Black Book, Yellow Flower, Gray Day, 2014
I was first drawn to
Asunder by
Shari's photograph of its cover, then by its author's Ph.D. in nineteenth-century French poetry and magic shows from Oxford, but now (p.16) I am most captivated by the characters and the writing.
He still occasionally dreamt of finding someone but over time had started to feel like the last remaining individual of a species, he said, a highly evolved bird with a highly evolved cry, his song unheard since he never shared it with anyone, and he'd started to wonder whether perhaps the right female for him had become extinct, preceding him by days, decades or centuries; anything was possible, a tragic error in chronology or biodiversity.
Chloe Aridjis, Asunder
Shari has introduced me to many books. One interesting tidbit I learned during her
book series was that someone had begun reading novels on her iPhone. I found this so intriguing. I've experimented with reading a book on an iPad but didn't love it. I still read my novels in regular old physical form, but I believe I am becoming part of a smaller and smaller minority, and I'm okay with this shift. I used to believe I'd never use a digital camera and now I take all of my photographs with a phone. Never say never.

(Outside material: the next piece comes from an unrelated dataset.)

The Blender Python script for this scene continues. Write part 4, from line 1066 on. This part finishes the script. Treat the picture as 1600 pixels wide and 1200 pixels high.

It is the reading that I find most important, the stories, not simply the physical book. I do own an iPhone now and use it more and more, and I certainly do a lot of reading on my laptop, just not novels, yet. I adore traditional books and find it difficult to imagine a world without bookstores and libraries filled with such books, but who knows how I'll be reading my novels next year. Our world changes. Sometimes we surprise ourselves. How do you read your novels?